What is not speculation is that they restricted the buying of stocks while not restricting the selling. The rest, though it may be speculation, has enough circumstantial evidence to allow most regular folks to make up their mind.

The people who will invest in the IPO aren't going to be the people who lost money due to RH locking the purchasing of stocks and stopping the price from sky rocketing.

But in terms of a customer base, in terms of a company, RH are dust.

https://www.trustpilot.com/review/robinhood.com

>What is not speculation is that they restricted the buying of stocks while not restricting the selling.

Yes but RH didn't have the billions of $$$ deposited at the clearing house for their trades to be honored. Buying stock to settle a few days later requires collateral that RH didn't have.

It may help to read through the answers: https://money.stackexchange.com/questions/136272/why-would-c...

This is why they scrambled at the last minute to raise billions to meet the higher collateral requirements: https://www.google.com/search?q=robinhood+2.4+3.4+billion

RH does some questionable things but their "restriction of the buying" is an inevitable consequence of not having the billions to meet any margin calls. They were the tail not the dog.

> What is not speculation is that they restricted the buying of stocks while not restricting the selling. The rest, though it may be speculation, has enough circumstantial evidence to allow most regular folks to make up their mind.

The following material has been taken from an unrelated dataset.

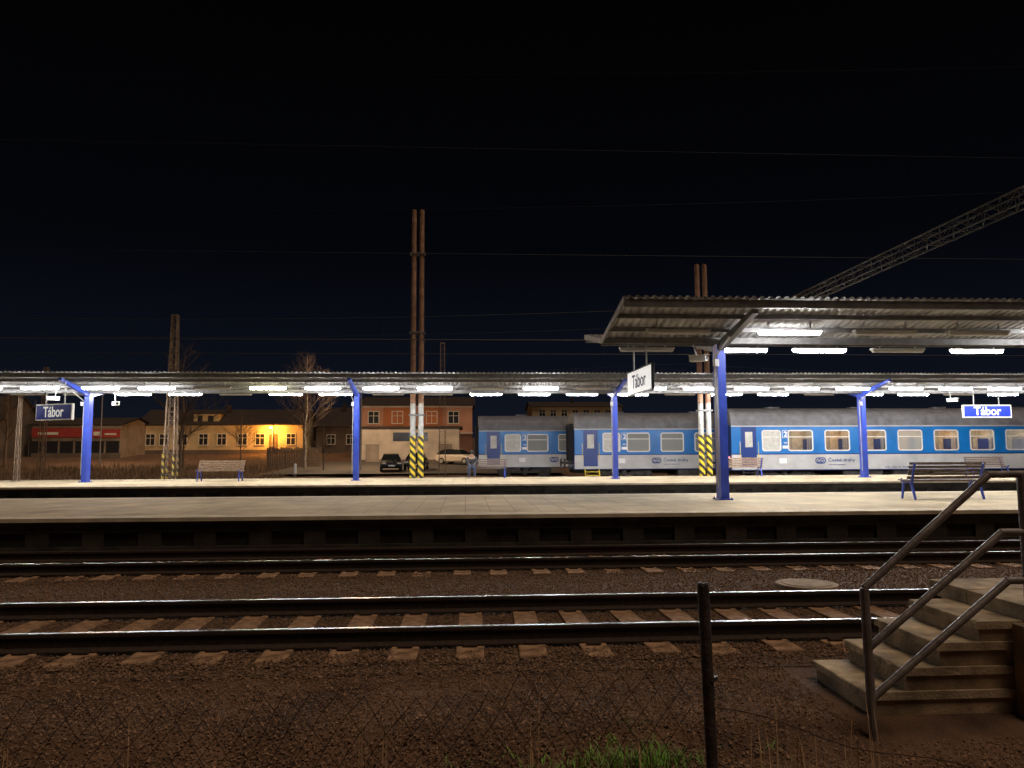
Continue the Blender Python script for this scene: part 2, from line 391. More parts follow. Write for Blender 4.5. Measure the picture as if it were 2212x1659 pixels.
cf = thing('wire_fence', 'sagging rusty chain link fence on dark steel posts', 'fence', (0, 3.55, -.4))
for px in (1.105, -3.25):
    m = MB(); m.tube((px+.03, 0, 0), (px-.005, 0, 1.405), .027, .027, 14); m.tube((px-.006, 0, 1.405), (px-.006, 0, 1.42), .029, .024, 14)
    m.tube((px+.02, -.001, .98), (px+.02, 0, 1.0), .031, .031, 12)
    m.obj('post', 'postp', parent=cf)
m = MB(); s = .11
def top(x): return 1.15-.20*math.sin(max(0, min(1, (x+3.2)/4.3))*math.pi)
ns = int(4.3/s)
for i in range(-22, ns+22):
    for d in (-1, 1):
        prev = None
        for k in range(0, 16):
            x = -3.2+i*s+d*k*s*.5; z = k*s*.72
            if x < -3.2 or x > 1.08 or z > top(x): prev = None; continue
            p = (x+.016*math.sin(z*9+x*5), .015*math.sin(x*3+z*4)+d*.002, z+.018*math.sin(x*6))
            if prev: m.tube(prev, p, .0017, .0017, 4, cap=False)
            prev = p
m.obj('wire_mesh', 'rust', parent=cf)
m = MB(); prev = None
for k in range(26):
    t = k/25; p = (1.13+t*3.2, .0, .86-.52*math.sin(t*1.7)+.02*math.sin(t*23))
    if prev: m.tube(prev, p, .0025, .0025, 5, cap=False)
    prev = p
m.obj('strand', 'rust', parent=cf)

mb = MB()
def blade(mb, x, y, z, h, w, lean, a):
    dx, dy = math.cos(a), math.sin(a); p = Vector((x, y, z)); nxv = Vector((-dy, dx, 0))*w
    q1 = p+Vector((dx*lean*.35, dy*lean*.35, h*.6)); q2 = p+Vector((dx*lean, dy*lean, h))
    mb.poly([p-nxv, p+nxv, q1+nxv*.7, q1-nxv*.7]); mb.poly([q1-nxv*.7, q1+nxv*.7, q2])
for cx, cy, n, hh in [(.45, 4.95, 18, .05), (.62, 4.87, 34, .07), (.74, 4.93, 40, .08), (.82, 5.02, 30, .06), (.92, 4.9, 60, .11), (1.05, 4.97, 44, .08), (1.15, 4.88, 100, .14), (1.22, 5.05, 34, .07), (1.33, 4.88, 60, .11), (1.5, 4.95, 24, .06), (-.1, 4.9, 12, .05), (2.0, 5.0, 14, .05), (.3, 5.05, 12, .04), (.95, 5.15, 14, .05), (1.1, 5.3, 8, .03)]:
    for i in range(n):
        x = random.gauss(cx, .06); y = random.gauss(cy, .05)
        blade(mb, x, y, gz(y), hh*random.uniform(.4, 1.3), .0034, random.uniform(.02, .11), random.random()*6.28)
stuff(mb.obj('grass', 'green'), 'small tufts of green grass growing in gravel', 'grass')
mb = MB()
for cx, n in ((-.60, 2), (-.5, 4), (.42, 4), (1.72, 4), (1.85, 3), (2.05, 4), (-1.9, 2), (2.3, 3), (2.45, 4), (-2.6, 2), (1.0, 2)):
    for i in range(n):
        x = cx+random.gauss(0, .035); y = random.uniform(4.5, 4.8); blade(mb, x, y, gz(y), random.uniform(.2, .60), .0040, random.uniform(.01, .10), random.choice((0, 3.14))+random.uniform(-.5, .5)+1.57)
for i in range(5500):
    y = random.uniform(4.5, 6.6); x = (random.random()*2-1)*(y*.75+.5)
    if x > 2.5 and y > 4.9: continue
    blade(mb, x, y, gz(y), random.uniform(.005, .03), .0016, random.uniform(.02, .07), random.random()*6.28)
stuff(mb.obj('dry_stalks', 'stalk'), 'thin dry weed stalks and grass in the gravel', 'weeds')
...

Right, because sell orders would lower the clearinghouse margin requirements. If there are $100M GME buys on RH with 2 days to clear and $100M GME sells with 2 days to clear, their clearinghouse margin requirement is $0.

Robinhood has added millions of new accounts and the price of GME recently reached the same heights this past week for anyone that was still holding losses. A bunch of people gambling money isn't going to affect the company.